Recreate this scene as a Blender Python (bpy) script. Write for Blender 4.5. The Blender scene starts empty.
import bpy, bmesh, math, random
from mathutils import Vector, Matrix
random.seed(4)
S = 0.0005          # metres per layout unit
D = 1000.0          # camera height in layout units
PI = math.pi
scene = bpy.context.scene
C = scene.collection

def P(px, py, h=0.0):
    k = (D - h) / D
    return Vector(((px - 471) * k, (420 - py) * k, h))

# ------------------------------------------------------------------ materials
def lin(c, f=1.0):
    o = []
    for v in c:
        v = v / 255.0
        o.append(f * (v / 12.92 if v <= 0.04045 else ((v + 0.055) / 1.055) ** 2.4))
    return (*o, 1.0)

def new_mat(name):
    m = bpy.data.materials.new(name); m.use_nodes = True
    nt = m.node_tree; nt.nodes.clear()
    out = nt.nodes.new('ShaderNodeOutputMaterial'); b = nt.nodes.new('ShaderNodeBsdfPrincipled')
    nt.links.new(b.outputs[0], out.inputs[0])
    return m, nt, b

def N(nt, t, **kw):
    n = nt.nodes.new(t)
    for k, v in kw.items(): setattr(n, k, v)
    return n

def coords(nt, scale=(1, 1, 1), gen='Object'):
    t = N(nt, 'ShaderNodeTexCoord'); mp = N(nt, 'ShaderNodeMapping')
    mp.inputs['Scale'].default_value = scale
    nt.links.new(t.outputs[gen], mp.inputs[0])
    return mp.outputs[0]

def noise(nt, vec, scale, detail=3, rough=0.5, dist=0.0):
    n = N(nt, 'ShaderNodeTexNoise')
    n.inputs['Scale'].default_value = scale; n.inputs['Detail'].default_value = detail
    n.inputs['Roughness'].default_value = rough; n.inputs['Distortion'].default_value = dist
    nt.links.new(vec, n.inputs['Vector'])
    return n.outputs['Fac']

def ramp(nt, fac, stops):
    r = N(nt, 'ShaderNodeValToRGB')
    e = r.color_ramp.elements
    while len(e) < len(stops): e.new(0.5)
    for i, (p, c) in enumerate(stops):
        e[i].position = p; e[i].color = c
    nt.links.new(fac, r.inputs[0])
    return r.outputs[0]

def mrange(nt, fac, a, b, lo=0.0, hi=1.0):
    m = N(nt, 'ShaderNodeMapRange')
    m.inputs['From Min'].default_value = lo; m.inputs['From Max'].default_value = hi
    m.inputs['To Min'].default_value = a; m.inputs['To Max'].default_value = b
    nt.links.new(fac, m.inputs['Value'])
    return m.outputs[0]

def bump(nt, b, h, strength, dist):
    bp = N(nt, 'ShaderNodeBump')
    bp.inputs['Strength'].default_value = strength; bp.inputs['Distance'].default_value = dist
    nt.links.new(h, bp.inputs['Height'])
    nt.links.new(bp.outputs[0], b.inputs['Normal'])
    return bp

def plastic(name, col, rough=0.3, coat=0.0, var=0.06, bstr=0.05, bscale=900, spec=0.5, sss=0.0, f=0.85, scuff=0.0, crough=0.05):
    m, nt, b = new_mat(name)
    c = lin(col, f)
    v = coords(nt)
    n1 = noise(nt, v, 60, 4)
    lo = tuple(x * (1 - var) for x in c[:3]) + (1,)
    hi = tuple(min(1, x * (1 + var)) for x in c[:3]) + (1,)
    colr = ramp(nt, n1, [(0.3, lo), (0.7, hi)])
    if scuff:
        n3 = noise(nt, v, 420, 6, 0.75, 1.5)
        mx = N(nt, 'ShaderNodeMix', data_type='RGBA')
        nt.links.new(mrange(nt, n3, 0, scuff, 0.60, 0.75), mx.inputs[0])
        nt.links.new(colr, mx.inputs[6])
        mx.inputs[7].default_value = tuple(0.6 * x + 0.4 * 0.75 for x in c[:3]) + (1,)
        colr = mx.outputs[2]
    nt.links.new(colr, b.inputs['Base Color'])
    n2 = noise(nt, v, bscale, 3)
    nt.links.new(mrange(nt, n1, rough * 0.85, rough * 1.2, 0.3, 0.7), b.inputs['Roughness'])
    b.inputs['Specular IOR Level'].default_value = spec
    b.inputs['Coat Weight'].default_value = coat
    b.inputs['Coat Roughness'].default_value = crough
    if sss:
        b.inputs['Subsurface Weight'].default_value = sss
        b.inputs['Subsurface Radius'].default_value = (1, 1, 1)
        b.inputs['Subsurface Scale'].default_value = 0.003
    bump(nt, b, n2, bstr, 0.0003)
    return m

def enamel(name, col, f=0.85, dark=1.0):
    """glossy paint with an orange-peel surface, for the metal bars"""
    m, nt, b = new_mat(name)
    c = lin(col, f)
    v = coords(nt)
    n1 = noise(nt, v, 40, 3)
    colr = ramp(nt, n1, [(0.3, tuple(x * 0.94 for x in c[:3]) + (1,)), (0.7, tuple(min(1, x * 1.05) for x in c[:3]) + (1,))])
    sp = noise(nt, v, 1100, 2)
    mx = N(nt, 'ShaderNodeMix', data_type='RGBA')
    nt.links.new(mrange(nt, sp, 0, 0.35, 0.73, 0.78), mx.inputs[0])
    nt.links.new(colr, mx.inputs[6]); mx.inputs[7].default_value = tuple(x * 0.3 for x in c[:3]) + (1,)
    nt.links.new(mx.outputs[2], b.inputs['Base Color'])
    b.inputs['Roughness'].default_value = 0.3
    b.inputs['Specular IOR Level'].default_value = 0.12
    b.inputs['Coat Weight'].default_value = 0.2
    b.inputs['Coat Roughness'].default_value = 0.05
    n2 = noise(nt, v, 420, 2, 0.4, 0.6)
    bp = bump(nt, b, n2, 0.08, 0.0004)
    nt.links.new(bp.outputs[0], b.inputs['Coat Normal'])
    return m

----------

Problem details -
For each line in the data above that contains the string "scene", extract the line.

Task answer -
Recreate this scene as a Blender Python (bpy) script. Write for Blender 4.5. The Blender scene starts empty.
scene = bpy.context.scene
C = scene.collection